| Written exercise |
Return, word for word, the lines from the line holding "by 1440 pixels." through the line holding "structure(mesh_np(nm, v_, f_, M[mt], attr=a_". Include both end lines and no others.
☆ ☆ ☆ ☆ ☆
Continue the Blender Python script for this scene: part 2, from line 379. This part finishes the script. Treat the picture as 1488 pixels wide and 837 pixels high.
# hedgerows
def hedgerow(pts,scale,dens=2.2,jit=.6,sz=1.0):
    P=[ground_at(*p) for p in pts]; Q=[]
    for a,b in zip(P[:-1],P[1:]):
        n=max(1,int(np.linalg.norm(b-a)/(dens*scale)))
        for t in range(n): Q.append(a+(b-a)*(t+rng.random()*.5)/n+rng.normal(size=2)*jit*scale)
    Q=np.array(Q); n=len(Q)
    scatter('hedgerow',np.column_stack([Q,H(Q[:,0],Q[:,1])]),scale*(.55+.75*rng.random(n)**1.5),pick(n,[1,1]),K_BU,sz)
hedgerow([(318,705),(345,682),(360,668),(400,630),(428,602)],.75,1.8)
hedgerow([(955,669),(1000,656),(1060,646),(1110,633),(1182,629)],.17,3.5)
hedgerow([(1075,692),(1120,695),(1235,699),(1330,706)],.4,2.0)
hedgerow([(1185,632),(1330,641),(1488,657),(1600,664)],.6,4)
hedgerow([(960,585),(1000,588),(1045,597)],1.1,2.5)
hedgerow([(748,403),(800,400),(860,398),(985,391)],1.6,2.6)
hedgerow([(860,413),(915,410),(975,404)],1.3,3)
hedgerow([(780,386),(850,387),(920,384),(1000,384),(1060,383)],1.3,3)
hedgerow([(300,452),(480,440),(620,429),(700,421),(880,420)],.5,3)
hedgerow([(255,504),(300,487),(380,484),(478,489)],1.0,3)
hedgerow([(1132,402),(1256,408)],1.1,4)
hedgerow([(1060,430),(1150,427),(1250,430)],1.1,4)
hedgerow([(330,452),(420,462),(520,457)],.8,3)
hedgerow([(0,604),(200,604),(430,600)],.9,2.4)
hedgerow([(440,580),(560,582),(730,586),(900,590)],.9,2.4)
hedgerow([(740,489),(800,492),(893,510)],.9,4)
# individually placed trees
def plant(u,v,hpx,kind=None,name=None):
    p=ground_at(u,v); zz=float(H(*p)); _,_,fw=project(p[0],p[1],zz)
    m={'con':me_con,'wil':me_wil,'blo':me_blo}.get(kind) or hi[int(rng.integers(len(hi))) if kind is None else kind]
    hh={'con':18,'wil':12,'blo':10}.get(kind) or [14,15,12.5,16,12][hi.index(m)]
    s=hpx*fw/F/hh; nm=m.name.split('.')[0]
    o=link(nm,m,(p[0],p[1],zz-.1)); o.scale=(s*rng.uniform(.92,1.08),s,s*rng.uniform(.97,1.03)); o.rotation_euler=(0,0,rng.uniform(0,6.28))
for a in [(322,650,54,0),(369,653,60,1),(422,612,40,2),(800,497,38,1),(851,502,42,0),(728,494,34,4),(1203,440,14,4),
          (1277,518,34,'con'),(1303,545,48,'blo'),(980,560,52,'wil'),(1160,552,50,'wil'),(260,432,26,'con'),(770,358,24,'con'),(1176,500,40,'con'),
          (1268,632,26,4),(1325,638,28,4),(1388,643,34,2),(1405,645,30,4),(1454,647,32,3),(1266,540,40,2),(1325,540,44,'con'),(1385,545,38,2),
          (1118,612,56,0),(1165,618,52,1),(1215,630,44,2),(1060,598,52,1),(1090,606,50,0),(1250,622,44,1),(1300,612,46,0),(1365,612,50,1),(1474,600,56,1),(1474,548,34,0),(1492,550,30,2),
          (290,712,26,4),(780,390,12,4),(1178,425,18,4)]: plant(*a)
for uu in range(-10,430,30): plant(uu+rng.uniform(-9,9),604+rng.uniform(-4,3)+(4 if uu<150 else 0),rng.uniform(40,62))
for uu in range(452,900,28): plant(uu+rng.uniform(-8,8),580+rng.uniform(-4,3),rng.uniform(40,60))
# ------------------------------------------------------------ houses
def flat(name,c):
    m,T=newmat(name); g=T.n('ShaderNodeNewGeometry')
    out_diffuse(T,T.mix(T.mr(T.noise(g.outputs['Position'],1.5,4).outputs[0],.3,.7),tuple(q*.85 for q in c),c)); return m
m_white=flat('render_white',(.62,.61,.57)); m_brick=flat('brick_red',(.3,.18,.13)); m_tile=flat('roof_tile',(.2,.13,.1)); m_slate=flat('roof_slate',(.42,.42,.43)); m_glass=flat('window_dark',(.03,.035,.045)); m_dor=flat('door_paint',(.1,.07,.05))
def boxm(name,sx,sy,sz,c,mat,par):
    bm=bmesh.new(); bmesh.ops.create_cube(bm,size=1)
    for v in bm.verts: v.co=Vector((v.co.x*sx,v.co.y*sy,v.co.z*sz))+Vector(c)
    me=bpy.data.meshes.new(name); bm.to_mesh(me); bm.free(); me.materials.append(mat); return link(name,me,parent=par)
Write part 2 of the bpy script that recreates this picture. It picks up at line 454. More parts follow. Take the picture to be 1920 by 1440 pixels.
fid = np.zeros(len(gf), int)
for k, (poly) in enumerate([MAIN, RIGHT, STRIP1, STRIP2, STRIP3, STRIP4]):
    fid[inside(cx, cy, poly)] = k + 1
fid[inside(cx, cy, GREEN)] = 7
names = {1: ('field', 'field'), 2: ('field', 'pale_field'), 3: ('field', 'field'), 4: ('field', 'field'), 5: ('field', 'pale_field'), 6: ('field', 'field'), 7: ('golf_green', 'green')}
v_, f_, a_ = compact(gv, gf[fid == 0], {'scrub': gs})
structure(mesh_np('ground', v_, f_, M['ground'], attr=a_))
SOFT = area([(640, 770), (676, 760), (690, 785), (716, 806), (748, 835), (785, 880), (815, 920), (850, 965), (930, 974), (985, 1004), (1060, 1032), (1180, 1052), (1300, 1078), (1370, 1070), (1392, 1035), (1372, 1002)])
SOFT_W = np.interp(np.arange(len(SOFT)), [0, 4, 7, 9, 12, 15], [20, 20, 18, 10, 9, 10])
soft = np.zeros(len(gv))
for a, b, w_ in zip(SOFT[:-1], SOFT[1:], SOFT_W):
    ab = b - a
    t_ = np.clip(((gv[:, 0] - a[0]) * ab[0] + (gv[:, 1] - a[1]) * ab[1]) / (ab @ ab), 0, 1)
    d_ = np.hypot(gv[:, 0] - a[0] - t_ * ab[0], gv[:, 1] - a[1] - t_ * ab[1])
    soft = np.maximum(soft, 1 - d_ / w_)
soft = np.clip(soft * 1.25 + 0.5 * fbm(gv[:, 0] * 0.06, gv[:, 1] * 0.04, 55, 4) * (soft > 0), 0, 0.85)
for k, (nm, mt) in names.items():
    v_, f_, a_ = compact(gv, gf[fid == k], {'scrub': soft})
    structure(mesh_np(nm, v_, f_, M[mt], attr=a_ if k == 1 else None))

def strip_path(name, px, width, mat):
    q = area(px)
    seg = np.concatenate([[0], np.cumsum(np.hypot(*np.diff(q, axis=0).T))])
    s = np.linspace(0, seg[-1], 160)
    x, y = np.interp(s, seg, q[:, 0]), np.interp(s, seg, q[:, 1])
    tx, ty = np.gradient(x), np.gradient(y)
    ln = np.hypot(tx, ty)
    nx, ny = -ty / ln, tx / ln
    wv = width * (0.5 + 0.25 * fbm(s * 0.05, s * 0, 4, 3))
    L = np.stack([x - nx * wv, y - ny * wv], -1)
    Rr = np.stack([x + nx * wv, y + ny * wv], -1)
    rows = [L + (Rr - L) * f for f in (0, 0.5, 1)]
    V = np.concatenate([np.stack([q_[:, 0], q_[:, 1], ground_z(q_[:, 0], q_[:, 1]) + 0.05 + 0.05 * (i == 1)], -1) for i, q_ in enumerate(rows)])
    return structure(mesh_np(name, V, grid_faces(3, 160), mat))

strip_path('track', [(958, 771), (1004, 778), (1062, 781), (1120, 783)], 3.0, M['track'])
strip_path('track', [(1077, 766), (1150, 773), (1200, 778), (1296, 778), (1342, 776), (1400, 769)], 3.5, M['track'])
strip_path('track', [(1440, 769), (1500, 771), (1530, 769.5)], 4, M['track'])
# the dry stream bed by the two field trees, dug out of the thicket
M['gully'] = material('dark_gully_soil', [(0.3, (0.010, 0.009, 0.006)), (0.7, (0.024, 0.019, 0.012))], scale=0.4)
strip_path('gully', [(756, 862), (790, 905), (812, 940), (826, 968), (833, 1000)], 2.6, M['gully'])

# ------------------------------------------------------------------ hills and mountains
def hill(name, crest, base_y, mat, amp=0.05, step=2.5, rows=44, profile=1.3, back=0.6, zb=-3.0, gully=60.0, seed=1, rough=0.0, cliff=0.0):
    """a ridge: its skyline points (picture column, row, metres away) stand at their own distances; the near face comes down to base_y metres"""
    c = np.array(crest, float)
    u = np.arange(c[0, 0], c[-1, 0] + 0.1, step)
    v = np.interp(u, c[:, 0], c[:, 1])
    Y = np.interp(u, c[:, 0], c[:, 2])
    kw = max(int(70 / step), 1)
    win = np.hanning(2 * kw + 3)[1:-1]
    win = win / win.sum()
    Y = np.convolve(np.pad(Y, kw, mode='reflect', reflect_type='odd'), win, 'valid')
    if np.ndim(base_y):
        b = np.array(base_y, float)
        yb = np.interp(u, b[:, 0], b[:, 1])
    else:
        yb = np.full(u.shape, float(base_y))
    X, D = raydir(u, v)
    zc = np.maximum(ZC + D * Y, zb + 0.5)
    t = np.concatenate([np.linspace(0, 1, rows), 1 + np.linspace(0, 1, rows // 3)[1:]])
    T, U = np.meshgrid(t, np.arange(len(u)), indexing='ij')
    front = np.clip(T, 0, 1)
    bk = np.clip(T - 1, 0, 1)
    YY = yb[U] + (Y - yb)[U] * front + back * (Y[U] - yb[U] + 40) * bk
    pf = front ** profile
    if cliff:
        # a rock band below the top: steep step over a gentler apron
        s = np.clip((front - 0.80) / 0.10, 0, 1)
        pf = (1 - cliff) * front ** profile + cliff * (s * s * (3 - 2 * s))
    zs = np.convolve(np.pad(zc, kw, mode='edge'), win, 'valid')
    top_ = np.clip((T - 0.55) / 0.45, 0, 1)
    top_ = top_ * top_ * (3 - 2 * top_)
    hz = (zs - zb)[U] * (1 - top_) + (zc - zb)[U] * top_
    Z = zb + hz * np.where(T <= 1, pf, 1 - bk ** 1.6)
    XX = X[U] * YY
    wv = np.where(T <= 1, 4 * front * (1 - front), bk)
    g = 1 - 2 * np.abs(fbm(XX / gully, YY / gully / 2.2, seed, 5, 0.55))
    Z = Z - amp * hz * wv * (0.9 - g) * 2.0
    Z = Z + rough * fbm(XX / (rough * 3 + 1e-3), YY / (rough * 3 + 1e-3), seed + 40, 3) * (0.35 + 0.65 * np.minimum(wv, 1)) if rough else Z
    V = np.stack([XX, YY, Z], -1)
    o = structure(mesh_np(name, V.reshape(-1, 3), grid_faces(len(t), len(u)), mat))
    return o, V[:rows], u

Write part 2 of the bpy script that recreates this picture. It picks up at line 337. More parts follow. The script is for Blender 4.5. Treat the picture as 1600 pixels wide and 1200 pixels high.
☆ ☆ ☆ ☆ ☆
| Task solution |
Write part 2 of the bpy script that recreates this picture. It picks up at line 454. More parts follow. Take the picture to be 1920 by 1440 pixels.
fid = np.zeros(len(gf), int)
for k, (poly) in enumerate([MAIN, RIGHT, STRIP1, STRIP2, STRIP3, STRIP4]):
    fid[inside(cx, cy, poly)] = k + 1
fid[inside(cx, cy, GREEN)] = 7
names = {1: ('field', 'field'), 2: ('field', 'pale_field'), 3: ('field', 'field'), 4: ('field', 'field'), 5: ('field', 'pale_field'), 6: ('field', 'field'), 7: ('golf_green', 'green')}
v_, f_, a_ = compact(gv, gf[fid == 0], {'scrub': gs})
structure(mesh_np('ground', v_, f_, M['ground'], attr=a_))
SOFT = area([(640, 770), (676, 760), (690, 785), (716, 806), (748, 835), (785, 880), (815, 920), (850, 965), (930, 974), (985, 1004), (1060, 1032), (1180, 1052), (1300, 1078), (1370, 1070), (1392, 1035), (1372, 1002)])
SOFT_W = np.interp(np.arange(len(SOFT)), [0, 4, 7, 9, 12, 15], [20, 20, 18, 10, 9, 10])
soft = np.zeros(len(gv))
for a, b, w_ in zip(SOFT[:-1], SOFT[1:], SOFT_W):
    ab = b - a
    t_ = np.clip(((gv[:, 0] - a[0]) * ab[0] + (gv[:, 1] - a[1]) * ab[1]) / (ab @ ab), 0, 1)
    d_ = np.hypot(gv[:, 0] - a[0] - t_ * ab[0], gv[:, 1] - a[1] - t_ * ab[1])
    soft = np.maximum(soft, 1 - d_ / w_)
soft = np.clip(soft * 1.25 + 0.5 * fbm(gv[:, 0] * 0.06, gv[:, 1] * 0.04, 55, 4) * (soft > 0), 0, 0.85)
for k, (nm, mt) in names.items():
    v_, f_, a_ = compact(gv, gf[fid == k], {'scrub': soft})
    structure(mesh_np(nm, v_, f_, M[mt], attr=a_ if k == 1 else None))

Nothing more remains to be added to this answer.